Provide an exact copy of the data, excluding the images.

---

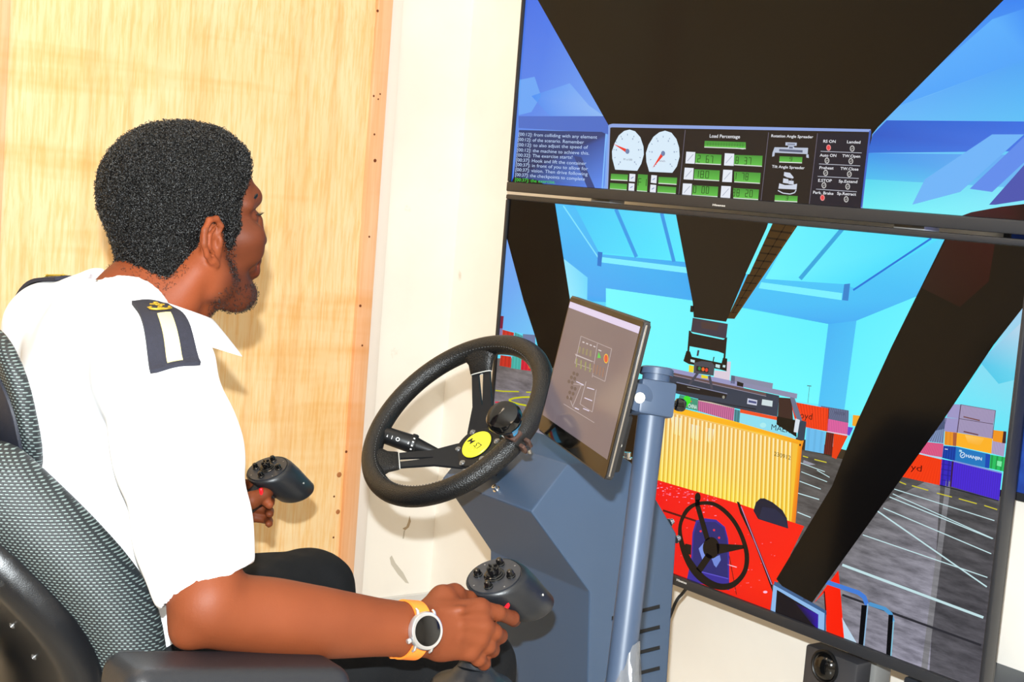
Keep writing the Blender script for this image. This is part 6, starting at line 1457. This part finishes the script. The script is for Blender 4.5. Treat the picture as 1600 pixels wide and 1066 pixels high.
for k in range(N_):
    a = 2*math.pi*k/N_; dr = wn*math.cos(a)+wtg*math.sin(a)
    for x in (-0.0108, 0.0108):
        ok, l_, n_, _i = body.ray_cast(wax+arm*x+dr*0.15, -dr); r = ((l_-wax-arm*x).length if ok and (l_-wax-arm*x).length < .07 else 0.03)
        vs.append((wax+arm*x, dr, r))
rr_ = [max(vs[2*k][2], vs[2*k+1][2]) for k in range(N_)]
rr_ = [max(rr_[k], .25*rr_[k-1]+.5*rr_[k]+.25*rr_[(k+1) % N_]) for k in range(N_)]
pv = []
for k in range(N_):
    c0, dr, _r = vs[2*k]; c1 = vs[2*k+1][0]; r0, r1 = rr_[k]+.0004, rr_[k]+.0029
    pv += [c0+dr*r0, c0+dr*r1, c1+dr*r1, c1+dr*r0]
for k in range(N_):
    if abs(math.atan2(math.sin(2*math.pi*k/N_), math.cos(2*math.pi*k/N_))) < 0.50: continue
    a, b = 4*k, 4*((k+1) % N_)
    for j in range(4): fs.append((a+j, a+(j+1) % 4, b+(j+1) % 4, b+j))
st_ = mesh_obj('strap', pv, fs, M_strap, wt, smooth=True, auto=40)
bm = bmesh.new(); k = int(N_*0.34); c0 = (vs[2*k][0]+vs[2*k+1][0])/2; add_box(bm, (0, 0, 0.0), (0.026, 0.006, 0.004), frame(c0+vs[2*k][1]*(rr_[k]+.004), arm, vs[2*k][1].cross(arm), vs[2*k][1]), bev=0.001); bm_obj('strap_keeper', bm, M_strap, wt, smooth=True)

# ---------------------------------------------------------------- the two control sticks
M_jb = mat('matt_black_moulding', (26, 28, 32), 0.38, bump=('noise', 800, 0.2)); M_jf = mat('grey_button_plate', (42, 44, 50), 0.4, noise=(90, (34, 36, 41)))
JS = 1.16
def joystick(C, fn, label, floor_z, base_at, trig):
    t = thing('control_stick', label, 'joystick', (base_at.x, base_at.y, 0), 'control sticks at the armrests')
    xr = (V(1, 0, 0)-fn*fn.x).normalized(); yr = fn.cross(xr); F = frame(C, xr*JS, yr*JS, fn*JS)
    dl = F.inverted().to_3x3() @ (RT*0.52+V(0.25, 0, 0)); FS = F @ Matrix(((1, 0, -dl.x, 0), (0, 1, -dl.y, 0), (0, 0, 1-dl.z*.4, 0), (0, 0, 0, 1)))
    dl = dl*1.0
    bm = bmesh.new(); add_lathe(bm, [(0.0265, -0.052), (0.0295, -0.049), (0.0315, -0.036), (0.0345, -0.020), (0.0355, -0.006), (0.0345, -0.001), (0.0325, 0.0005), (0.0312, -0.0005), (0, -0.0008)], FS, 44); bm_obj('head', bm, M_jb, t, smooth=True, auto=50)
    bm = bmesh.new(); add_lathe(bm, [(0.0308, -0.001), (0.0305, 0.0012), (0, 0.0016)], F, 40); pl = bm_obj('button_plate', bm, M_jf, t, smooth=True, auto=40)
    bm = bmesh.new(); add_lathe(bm, [(0.0125, 0.001), (0.0125, 0.0025), (0.0108, 0.0032), (0.0108, 0.0048), (0.0092, 0.0054), (0.0092, 0.0068), (0.0065, 0.0074), (0.0060, 0.0105), (0.0070, 0.0112), (0.0070, 0.0128), (0, 0.0135)], F, 28); bm_obj('thumb_hat', bm, M_gloss, t, smooth=True, auto=35)
    bm = bmesh.new()
    for k in range(4):
        a = k*math.pi/2; add_box(bm, (0.0045*math.cos(a), 0.0045*math.sin(a), 0.0138), (0.004, 0.002, 0.003) if k % 2 == 0 else (0.002, 0.004, 0.003), F, bev=.0005, seg=1)
    bm_obj('hat_top', bm, M_gloss, t, smooth=True)
    for a in (35, 125, 215, 305):
        p = F @ V(0.0205*math.cos(math.radians(a)), 0.0205*math.sin(math.radians(a)), 0.001)
        bm = bmesh.new(); add_lathe(bm, [(0.0062, 0), (0.0062, 0.0018), (0.0050, 0.0024), (0.0048, 0.0072), (0.0036, 0.0096), (0, 0.0104)], frame_z(p, fn), 20); bm_obj('button', bm, M_gloss, t, smooth=True, auto=45)
    for a in (80, 170, 260, 350): bolt(F @ V(0.0265*math.cos(math.radians(a)), 0.0265*math.sin(math.radians(a)), 0.001), fn, 0.0011, t, bpy.data.materials['zinc'], h=.0006, name='screw')
    # grip, trigger and pedestal
    g0 = F @ V(-0.006, 0, -0.030); g2 = base_at+V(0, 0, 0.0); g1 = g0.lerp(g2, .5)+V(-.006, 0, 0)
    bm = bmesh.new(); add_tube(bm, catmull([g0, g0.lerp(g1, .5)+V(-.004, 0, 0), g1, g1.lerp(g2, .6), g2], 5), [0.024, .0235, .022, .0208, .0195, .0185, .018, .0175, .0172, .017, .017, .017, .0172, .0175, .018, .019, .020, .021, .022, .023, .024], 20); bm_obj('grip', bm, M_jb, t, smooth=True)
    tp = F @ V(0.022, 0, -0.050)
    bm = bmesh.new(); add_tube(bm, catmull([trig+UP*.010-FW*.002, trig, trig-UP*.007-RT*.005], 4), [.003, .0036, .0038, .0036, .0034, .0032, .003, .0026, .002], 10); bm_obj('trigger', bm, M_red, t, smooth=True, label='red trigger under the head')
    bm = bmesh.new(); add_lathe(bm, [(0.0016, -0.0005), (0.0016, 0.0008), (0, 0.0012)], frame_z(FS @ V(0.0195, -0.0268, -0.030), F.to_3x3() @ V(.55, -.83, .1)), 10); bm_obj('set_screw', bm, bpy.data.materials['white_zinc'], t)
    bm = bmesh.new(); zb = g2.z
    add_lathe(bm, [(0.022, 0.004), (0.030, -0.004), (0.036, -0.010), (0.052, -0.016), (0.057, -0.022), (0.058, -0.05), (0.050, -0.06)], Matrix.Translation(g2), 36); bm_obj('gaiter_ring', bm, M_jb, t, smooth=True, auto=40)
    bm = bmesh.new(); add_box(bm, (g2.x, g2.y, zb-0.10), (0.20, 0.125, 0.10), bev=0.016); bm_obj('pod', bm, M_jb, t, smooth=True)
    bm = bmesh.new(); add_box(bm, (g2.x, g2.y, (zb-0.15)/2), (0.06, 0.05, zb-0.15), bev=0.004); add_box(bm, (g2.x, g2.y, 0.006), (0.2, 0.16, 0.012), bev=0.003); bm_obj('pedestal', bm, M_steel, t, smooth=True)
    return t
joystick(JR, face_n, 'black control stick held in the right hand beside the armrest', 0, at(741, 1046, 1.925), at(793, 946, 1.912))
joystick(JL, V(-.45, -.15, .88).normalized(), 'black control stick held in the far left hand before the plywood', 0, JL+V(-.095, .02, -.135), at(408, 772, 2.565))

---

## Completed exercise
Keep writing the Blender script for this image. This is part 6, starting at line 1457. This part finishes the script. The script is for Blender 4.5. Treat the picture as 1600 pixels wide and 1066 pixels high.
for k in range(N_):
    a = 2*math.pi*k/N_; dr = wn*math.cos(a)+wtg*math.sin(a)
    for x in (-0.0108, 0.0108):
        ok, l_, n_, _i = body.ray_cast(wax+arm*x+dr*0.15, -dr); r = ((l_-wax-arm*x).length if ok and (l_-wax-arm*x).length < .07 else 0.03)
        vs.append((wax+arm*x, dr, r))
rr_ = [max(vs[2*k][2], vs[2*k+1][2]) for k in range(N_)]
rr_ = [max(rr_[k], .25*rr_[k-1]+.5*rr_[k]+.25*rr_[(k+1) % N_]) for k in range(N_)]
pv = []
for k in range(N_):
    c0, dr, _r = vs[2*k]; c1 = vs[2*k+1][0]; r0, r1 = rr_[k]+.0004, rr_[k]+.0029
    pv += [c0+dr*r0, c0+dr*r1, c1+dr*r1, c1+dr*r0]
for k in range(N_):
    if abs(math.atan2(math.sin(2*math.pi*k/N_), math.cos(2*math.pi*k/N_))) < 0.50: continue
    a, b = 4*k, 4*((k+1) % N_)
    for j in range(4): fs.append((a+j, a+(j+1) % 4, b+(j+1) % 4, b+j))
st_ = mesh_obj('strap', pv, fs, M_strap, wt, smooth=True, auto=40)
bm = bmesh.new(); k = int(N_*0.34); c0 = (vs[2*k][0]+vs[2*k+1][0])/2; add_box(bm, (0, 0, 0.0), (0.026, 0.006, 0.004), frame(c0+vs[2*k][1]*(rr_[k]+.004), arm, vs[2*k][1].cross(arm), vs[2*k][1]), bev=0.001); bm_obj('strap_keeper', bm, M_strap, wt, smooth=True)

# ---------------------------------------------------------------- the two control sticks
M_jb = mat('matt_black_moulding', (26, 28, 32), 0.38, bump=('noise', 800, 0.2)); M_jf = mat('grey_button_plate', (42, 44, 50), 0.4, noise=(90, (34, 36, 41)))
JS = 1.16
def joystick(C, fn, label, floor_z, base_at, trig):
    t = thing('control_stick', label, 'joystick', (base_at.x, base_at.y, 0), 'control sticks at the armrests')
    xr = (V(1, 0, 0)-fn*fn.x).normalized(); yr = fn.cross(xr); F = frame(C, xr*JS, yr*JS, fn*JS)
    dl = F.inverted().to_3x3() @ (RT*0.52+V(0.25, 0, 0)); FS = F @ Matrix(((1, 0, -dl.x, 0), (0, 1, -dl.y, 0), (0, 0, 1-dl.z*.4, 0), (0, 0, 0, 1)))
    dl = dl*1.0
    bm = bmesh.new(); add_lathe(bm, [(0.0265, -0.052), (0.0295, -0.049), (0.0315, -0.036), (0.0345, -0.020), (0.0355, -0.006), (0.0345, -0.001), (0.0325, 0.0005), (0.0312, -0.0005), (0, -0.0008)], FS, 44); bm_obj('head', bm, M_jb, t, smooth=True, auto=50)
    bm = bmesh.new(); add_lathe(bm, [(0.0308, -0.001), (0.0305, 0.0012), (0, 0.0016)], F, 40); pl = bm_obj('button_plate', bm, M_jf, t, smooth=True, auto=40)
    bm = bmesh.new(); add_lathe(bm, [(0.0125, 0.001), (0.0125, 0.0025), (0.0108, 0.0032), (0.0108, 0.0048), (0.0092, 0.0054), (0.0092, 0.0068), (0.0065, 0.0074), (0.0060, 0.0105), (0.0070, 0.0112), (0.0070, 0.0128), (0, 0.0135)], F, 28); bm_obj('thumb_hat', bm, M_gloss, t, smooth=True, auto=35)
    bm = bmesh.new()
    for k in range(4):
        a = k*math.pi/2; add_box(bm, (0.0045*math.cos(a), 0.0045*math.sin(a), 0.0138), (0.004, 0.002, 0.003) if k % 2 == 0 else (0.002, 0.004, 0.003), F, bev=.0005, seg=1)
    bm_obj('hat_top', bm, M_gloss, t, smooth=True)
    for a in (35, 125, 215, 305):
        p = F @ V(0.0205*math.cos(math.radians(a)), 0.0205*math.sin(math.radians(a)), 0.001)
        bm = bmesh.new(); add_lathe(bm, [(0.0062, 0), (0.0062, 0.0018), (0.0050, 0.0024), (0.0048, 0.0072), (0.0036, 0.0096), (0, 0.0104)], frame_z(p, fn), 20); bm_obj('button', bm, M_gloss, t, smooth=True, auto=45)
    for a in (80, 170, 260, 350): bolt(F @ V(0.0265*math.cos(math.radians(a)), 0.0265*math.sin(math.radians(a)), 0.001), fn, 0.0011, t, bpy.data.materials['zinc'], h=.0006, name='screw')
    # grip, trigger and pedestal
    g0 = F @ V(-0.006, 0, -0.030); g2 = base_at+V(0, 0, 0.0); g1 = g0.lerp(g2, .5)+V(-.006, 0, 0)
    bm = bmesh.new(); add_tube(bm, catmull([g0, g0.lerp(g1, .5)+V(-.004, 0, 0), g1, g1.lerp(g2, .6), g2], 5), [0.024, .0235, .022, .0208, .0195, .0185, .018, .0175, .0172, .017, .017, .017, .0172, .0175, .018, .019, .020, .021, .022, .023, .024], 20); bm_obj('grip', bm, M_jb, t, smooth=True)
    tp = F @ V(0.022, 0, -0.050)
    bm = bmesh.new(); add_tube(bm, catmull([trig+UP*.010-FW*.002, trig, trig-UP*.007-RT*.005], 4), [.003, .0036, .0038, .0036, .0034, .0032, .003, .0026, .002], 10); bm_obj('trigger', bm, M_red, t, smooth=True, label='red trigger under the head')
    bm = bmesh.new(); add_lathe(bm, [(0.0016, -0.0005), (0.0016, 0.0008), (0, 0.0012)], frame_z(FS @ V(0.0195, -0.0268, -0.030), F.to_3x3() @ V(.55, -.83, .1)), 10); bm_obj('set_screw', bm, bpy.data.materials['white_zinc'], t)
    bm = bmesh.new(); zb = g2.z
    add_lathe(bm, [(0.022, 0.004), (0.030, -0.004), (0.036, -0.010), (0.052, -0.016), (0.057, -0.022), (0.058, -0.05), (0.050, -0.06)], Matrix.Translation(g2), 36); bm_obj('gaiter_ring', bm, M_jb, t, smooth=True, auto=40)
    bm = bmesh.new(); add_box(bm, (g2.x, g2.y, zb-0.10), (0.20, 0.125, 0.10), bev=0.016); bm_obj('pod', bm, M_jb, t, smooth=True)
    bm = bmesh.new(); add_box(bm, (g2.x, g2.y, (zb-0.15)/2), (0.06, 0.05, zb-0.15), bev=0.004); add_box(bm, (g2.x, g2.y, 0.006), (0.2, 0.16, 0.012), bev=0.003); bm_obj('pedestal', bm, M_steel, t, smooth=True)
    return t
joystick(JR, face_n, 'black control stick held in the right hand beside the armrest', 0, at(741, 1046, 1.925), at(793, 946, 1.912))
joystick(JL, V(-.45, -.15, .88).normalized(), 'black control stick held in the far left hand before the plywood', 0, JL+V(-.095, .02, -.135), at(408, 772, 2.565))